Last month, the company sold US$188m of securitised bonds with the senior tranche coming in at 335 basis points over benchmark and the mezzanine at 650 over, giving a blended yield of 7.2%. These bonds are secured against more than 5,400 customer loans with a weighted average interest rate of around 11.8%.
“That gives us a funding channel that isn’t dependent on conditions in the crypto market and over time it should mean better, more stable rates for our borrowers,” says Reeds.
This is an important consideration given the sharp drop in the value of Bitcoin since October 2025. Reeds says the lending structure is designed to be conservative from the outset with loans originated at a 50% loan-to-value ratio, so the collateral is worth double the loan amount on day one.
“If Bitcoin’s price drops and the loan-to-value ratio rises to 70%, borrowers receive alerts and can take action by topping up collateral, making partial repayments or using our auto top-up feature, which lets them pre-authorise additional Bitcoin postings so it happens automatically.”

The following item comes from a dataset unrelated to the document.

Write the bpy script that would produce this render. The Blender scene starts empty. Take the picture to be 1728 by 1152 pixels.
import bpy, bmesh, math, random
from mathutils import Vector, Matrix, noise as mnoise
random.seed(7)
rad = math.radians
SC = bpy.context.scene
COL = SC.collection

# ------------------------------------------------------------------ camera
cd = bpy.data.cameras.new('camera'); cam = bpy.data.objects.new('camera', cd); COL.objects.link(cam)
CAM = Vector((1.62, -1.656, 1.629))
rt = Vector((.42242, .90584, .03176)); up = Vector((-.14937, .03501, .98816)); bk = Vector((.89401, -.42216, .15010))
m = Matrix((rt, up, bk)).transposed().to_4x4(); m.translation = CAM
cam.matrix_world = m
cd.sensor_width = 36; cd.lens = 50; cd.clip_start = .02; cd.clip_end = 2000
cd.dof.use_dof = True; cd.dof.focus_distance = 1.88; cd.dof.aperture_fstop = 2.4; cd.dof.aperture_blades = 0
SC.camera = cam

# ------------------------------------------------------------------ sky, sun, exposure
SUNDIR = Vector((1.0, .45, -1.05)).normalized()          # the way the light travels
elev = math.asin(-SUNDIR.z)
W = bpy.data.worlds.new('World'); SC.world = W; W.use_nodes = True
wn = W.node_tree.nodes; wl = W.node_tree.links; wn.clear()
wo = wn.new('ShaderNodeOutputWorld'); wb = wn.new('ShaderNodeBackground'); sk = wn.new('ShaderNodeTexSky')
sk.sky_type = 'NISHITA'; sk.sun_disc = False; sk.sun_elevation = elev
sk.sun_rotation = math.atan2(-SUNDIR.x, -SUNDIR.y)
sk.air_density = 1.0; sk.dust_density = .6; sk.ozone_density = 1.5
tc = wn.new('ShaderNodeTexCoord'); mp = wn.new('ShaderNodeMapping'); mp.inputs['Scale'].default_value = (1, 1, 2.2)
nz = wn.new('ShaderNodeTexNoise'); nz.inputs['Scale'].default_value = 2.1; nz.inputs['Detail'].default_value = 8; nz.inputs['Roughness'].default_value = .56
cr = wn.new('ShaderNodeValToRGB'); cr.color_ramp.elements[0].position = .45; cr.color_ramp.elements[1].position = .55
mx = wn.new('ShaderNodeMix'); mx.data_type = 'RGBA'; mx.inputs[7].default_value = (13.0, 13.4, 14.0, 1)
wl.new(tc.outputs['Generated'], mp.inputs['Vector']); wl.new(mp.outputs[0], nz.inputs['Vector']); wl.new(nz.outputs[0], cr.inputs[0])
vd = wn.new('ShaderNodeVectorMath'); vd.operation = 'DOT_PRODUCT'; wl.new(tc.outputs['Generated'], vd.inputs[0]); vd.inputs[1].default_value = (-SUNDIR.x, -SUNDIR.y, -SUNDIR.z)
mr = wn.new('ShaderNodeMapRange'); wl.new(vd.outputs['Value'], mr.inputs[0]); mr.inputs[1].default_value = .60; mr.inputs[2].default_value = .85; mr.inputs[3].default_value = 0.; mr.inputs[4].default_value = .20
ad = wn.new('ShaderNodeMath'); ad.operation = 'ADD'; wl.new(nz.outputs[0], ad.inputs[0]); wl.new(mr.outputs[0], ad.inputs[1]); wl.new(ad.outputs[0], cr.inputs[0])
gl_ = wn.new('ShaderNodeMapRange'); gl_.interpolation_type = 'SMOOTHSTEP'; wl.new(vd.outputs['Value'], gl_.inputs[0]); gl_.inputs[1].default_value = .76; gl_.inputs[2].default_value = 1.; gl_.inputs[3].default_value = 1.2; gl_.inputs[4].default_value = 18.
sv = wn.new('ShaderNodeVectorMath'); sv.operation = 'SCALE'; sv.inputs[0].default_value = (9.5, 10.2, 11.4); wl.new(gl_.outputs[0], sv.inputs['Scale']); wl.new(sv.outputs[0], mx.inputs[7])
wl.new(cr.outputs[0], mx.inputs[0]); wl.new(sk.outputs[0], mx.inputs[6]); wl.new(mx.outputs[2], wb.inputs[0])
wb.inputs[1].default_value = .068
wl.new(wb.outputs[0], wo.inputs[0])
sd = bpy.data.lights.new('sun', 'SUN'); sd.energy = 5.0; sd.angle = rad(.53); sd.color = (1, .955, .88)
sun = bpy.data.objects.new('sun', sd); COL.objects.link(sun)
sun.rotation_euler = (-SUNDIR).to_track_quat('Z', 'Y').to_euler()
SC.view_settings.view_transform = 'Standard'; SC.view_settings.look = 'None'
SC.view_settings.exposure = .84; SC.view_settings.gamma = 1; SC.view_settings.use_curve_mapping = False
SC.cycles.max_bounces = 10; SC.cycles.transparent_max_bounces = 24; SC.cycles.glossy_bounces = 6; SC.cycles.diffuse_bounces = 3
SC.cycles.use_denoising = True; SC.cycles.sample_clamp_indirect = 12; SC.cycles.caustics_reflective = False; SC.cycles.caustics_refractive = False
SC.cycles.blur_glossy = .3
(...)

Reeds says this feature has significantly reduced the number of loans that ever reach liquidation, even in sharp selloffs.
If the loan-to-value ratio hits 80% and the borrower hasn’t acted, Ledn liquidates automatically. The system checks Bitcoin’s price every 60 seconds across every loan around the clock and when a threshold is breached, execution happens within three seconds through three separate liquidity providers.
“Fifteen institutions participated in the bond sale,” explains Reeds. “The senior notes were more than two times oversubscribed and we saw over three times demand on the mezzanine. The investor base was a mix with a large reinsurance company, several credit funds and hedge funds all taking part and we also had conversations with pension funds and life insurance companies during the roadshow.”
As performance data builds and the market matures, he expects the premium to narrow, following the pattern of other asset-backed securities market asset classes.
“For a first ever transaction in an entirely new collateral category, the spread was about where you would expect it to land,” concludes Reeds. “Investors don’t yet have deep historical models for Bitcoin-collateralised risk, so they are pricing in that novelty. If you think about where crypto credit was trading just a couple of years ago, it is actually a meaningful step forward.”